New York is great. Big. Overwhelming.
Dirt everywhere, sirens so loud and lights so bright. Times Square the very first time. Nothing but tourists, shirt sellers and police officers. Empire State. Central Park. Brooklyn Bridge. An afternoon in Harlem. Let’s hang out in Williamsburg. Do some shopping in SoHo. See the skyline in Dumbo. I never felt insecure or strange – you know New York from all the movies. And songs. Concrete jungle. There’s nothing you can’t do. And you get attached. So easily.
After ten days I had to leave. Heartbreaking. Bye, love. But a a part of me stayed there.
Two years later. Our comeback.
I’ve been waiting so long and the city embraces me with sunshine and noise. Noise in the middle of the night. No sleep, just me, the night and New York. And it feels fabulous.
It’s hard to adjust the first days. New York changes a lot. So fast. Constant change. But it feels real.
It feels like the very first breath, when you’ve been drowning underwater.

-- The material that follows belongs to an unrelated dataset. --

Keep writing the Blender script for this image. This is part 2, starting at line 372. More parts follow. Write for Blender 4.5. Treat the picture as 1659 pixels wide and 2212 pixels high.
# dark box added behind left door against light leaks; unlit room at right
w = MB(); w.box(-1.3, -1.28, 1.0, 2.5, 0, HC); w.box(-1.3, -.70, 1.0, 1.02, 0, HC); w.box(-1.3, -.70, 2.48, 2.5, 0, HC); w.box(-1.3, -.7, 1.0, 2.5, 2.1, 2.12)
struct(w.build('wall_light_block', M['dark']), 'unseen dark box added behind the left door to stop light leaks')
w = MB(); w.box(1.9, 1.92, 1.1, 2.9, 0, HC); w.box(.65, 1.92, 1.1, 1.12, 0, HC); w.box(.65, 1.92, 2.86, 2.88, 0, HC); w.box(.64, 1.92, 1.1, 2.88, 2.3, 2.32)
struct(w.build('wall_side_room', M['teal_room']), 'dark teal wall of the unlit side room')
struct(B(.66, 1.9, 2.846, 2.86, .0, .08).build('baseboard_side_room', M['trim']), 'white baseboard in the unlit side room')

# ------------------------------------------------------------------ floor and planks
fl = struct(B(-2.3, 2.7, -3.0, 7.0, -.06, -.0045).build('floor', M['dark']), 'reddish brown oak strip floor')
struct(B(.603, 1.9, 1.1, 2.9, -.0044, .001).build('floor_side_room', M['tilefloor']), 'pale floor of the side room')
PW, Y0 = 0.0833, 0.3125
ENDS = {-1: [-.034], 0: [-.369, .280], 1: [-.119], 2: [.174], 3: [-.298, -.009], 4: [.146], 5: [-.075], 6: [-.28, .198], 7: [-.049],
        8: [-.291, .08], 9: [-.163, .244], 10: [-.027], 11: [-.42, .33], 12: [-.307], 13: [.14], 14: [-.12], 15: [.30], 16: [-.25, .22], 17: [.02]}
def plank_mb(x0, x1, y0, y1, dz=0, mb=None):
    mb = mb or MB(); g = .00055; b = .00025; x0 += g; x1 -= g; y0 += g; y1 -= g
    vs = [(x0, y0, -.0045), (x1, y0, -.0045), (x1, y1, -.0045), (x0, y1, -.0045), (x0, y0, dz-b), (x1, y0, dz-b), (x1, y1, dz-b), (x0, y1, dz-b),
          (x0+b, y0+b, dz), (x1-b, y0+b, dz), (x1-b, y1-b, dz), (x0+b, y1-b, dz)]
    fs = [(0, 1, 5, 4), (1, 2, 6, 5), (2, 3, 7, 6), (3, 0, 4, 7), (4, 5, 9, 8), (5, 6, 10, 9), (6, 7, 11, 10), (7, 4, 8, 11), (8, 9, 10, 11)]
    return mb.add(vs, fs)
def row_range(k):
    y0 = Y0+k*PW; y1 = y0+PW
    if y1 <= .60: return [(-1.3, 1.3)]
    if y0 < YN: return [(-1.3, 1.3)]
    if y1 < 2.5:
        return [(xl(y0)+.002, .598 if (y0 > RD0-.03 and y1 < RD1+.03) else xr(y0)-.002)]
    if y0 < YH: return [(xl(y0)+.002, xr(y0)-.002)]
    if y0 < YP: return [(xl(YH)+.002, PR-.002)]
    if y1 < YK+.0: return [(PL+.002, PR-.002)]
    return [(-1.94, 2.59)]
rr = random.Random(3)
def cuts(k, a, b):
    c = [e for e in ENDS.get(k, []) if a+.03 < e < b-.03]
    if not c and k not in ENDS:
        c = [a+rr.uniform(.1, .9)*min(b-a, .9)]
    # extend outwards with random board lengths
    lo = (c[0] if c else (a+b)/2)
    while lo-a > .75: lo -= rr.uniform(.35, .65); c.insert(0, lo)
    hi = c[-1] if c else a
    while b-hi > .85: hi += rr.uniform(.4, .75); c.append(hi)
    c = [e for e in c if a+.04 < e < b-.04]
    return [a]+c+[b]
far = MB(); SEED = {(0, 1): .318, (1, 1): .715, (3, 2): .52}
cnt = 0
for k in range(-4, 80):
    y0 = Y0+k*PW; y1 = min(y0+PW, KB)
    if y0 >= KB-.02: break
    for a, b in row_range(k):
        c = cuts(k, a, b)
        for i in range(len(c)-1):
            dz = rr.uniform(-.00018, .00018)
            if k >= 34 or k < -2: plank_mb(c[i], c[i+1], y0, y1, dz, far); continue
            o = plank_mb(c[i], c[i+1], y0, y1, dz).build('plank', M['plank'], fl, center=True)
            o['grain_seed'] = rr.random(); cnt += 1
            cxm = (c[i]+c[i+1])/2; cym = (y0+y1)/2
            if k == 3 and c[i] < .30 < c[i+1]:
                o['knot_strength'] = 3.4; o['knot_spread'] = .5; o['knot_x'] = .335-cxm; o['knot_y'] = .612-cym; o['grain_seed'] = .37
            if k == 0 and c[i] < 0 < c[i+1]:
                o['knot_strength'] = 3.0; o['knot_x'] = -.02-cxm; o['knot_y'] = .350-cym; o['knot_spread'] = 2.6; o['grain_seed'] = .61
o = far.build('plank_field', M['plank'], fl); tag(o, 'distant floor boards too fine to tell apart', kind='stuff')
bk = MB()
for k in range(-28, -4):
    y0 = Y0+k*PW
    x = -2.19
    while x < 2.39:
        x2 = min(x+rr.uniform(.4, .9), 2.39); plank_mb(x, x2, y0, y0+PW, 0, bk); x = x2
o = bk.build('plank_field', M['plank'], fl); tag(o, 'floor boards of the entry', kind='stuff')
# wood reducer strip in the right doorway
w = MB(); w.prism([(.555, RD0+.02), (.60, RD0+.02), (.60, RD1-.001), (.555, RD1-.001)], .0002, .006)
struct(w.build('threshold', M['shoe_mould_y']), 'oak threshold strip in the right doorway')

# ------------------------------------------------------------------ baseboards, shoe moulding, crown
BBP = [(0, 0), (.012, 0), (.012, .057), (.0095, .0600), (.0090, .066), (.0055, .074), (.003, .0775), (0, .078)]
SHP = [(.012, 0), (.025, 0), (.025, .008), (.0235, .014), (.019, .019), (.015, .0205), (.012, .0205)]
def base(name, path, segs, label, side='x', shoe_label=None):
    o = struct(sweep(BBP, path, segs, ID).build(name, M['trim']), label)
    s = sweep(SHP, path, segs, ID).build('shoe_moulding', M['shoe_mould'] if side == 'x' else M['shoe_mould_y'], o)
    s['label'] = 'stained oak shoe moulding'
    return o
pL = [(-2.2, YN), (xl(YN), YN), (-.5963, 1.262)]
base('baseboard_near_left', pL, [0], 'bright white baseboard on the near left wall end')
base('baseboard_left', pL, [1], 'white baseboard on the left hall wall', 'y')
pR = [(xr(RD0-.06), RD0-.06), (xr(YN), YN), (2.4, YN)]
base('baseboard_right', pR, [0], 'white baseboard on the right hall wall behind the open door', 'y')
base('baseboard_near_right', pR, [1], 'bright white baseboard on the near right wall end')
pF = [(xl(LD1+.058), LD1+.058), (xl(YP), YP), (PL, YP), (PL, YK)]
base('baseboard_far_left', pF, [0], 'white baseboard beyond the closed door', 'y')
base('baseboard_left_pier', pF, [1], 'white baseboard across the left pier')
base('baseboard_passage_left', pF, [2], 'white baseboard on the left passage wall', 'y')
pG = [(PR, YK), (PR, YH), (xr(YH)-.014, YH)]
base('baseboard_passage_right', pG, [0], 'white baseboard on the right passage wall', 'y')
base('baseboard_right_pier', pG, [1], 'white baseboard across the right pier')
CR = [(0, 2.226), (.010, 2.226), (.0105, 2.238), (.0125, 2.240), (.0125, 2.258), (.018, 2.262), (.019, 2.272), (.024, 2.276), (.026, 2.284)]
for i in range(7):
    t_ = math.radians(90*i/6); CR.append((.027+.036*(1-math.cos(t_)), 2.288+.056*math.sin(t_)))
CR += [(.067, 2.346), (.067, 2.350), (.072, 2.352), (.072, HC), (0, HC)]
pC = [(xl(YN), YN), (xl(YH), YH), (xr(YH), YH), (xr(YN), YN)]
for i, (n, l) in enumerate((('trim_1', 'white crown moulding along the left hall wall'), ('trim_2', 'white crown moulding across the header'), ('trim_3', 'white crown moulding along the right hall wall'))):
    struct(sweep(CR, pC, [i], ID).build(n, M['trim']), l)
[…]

I’m resurfacing. I feel alive.
In the city of hope. The city of dreams. The city of contrasts. I don’t care about the dirt, the noise, the crowds. I appreciate the ugly faces and the beautiful ones. The never-happening silence. The smell of the dirt when you walk down the streets early in the morning. The rats in the subways. The crazies that cuss you out. That’s New York. And the longer I stay, the more I know we belong together.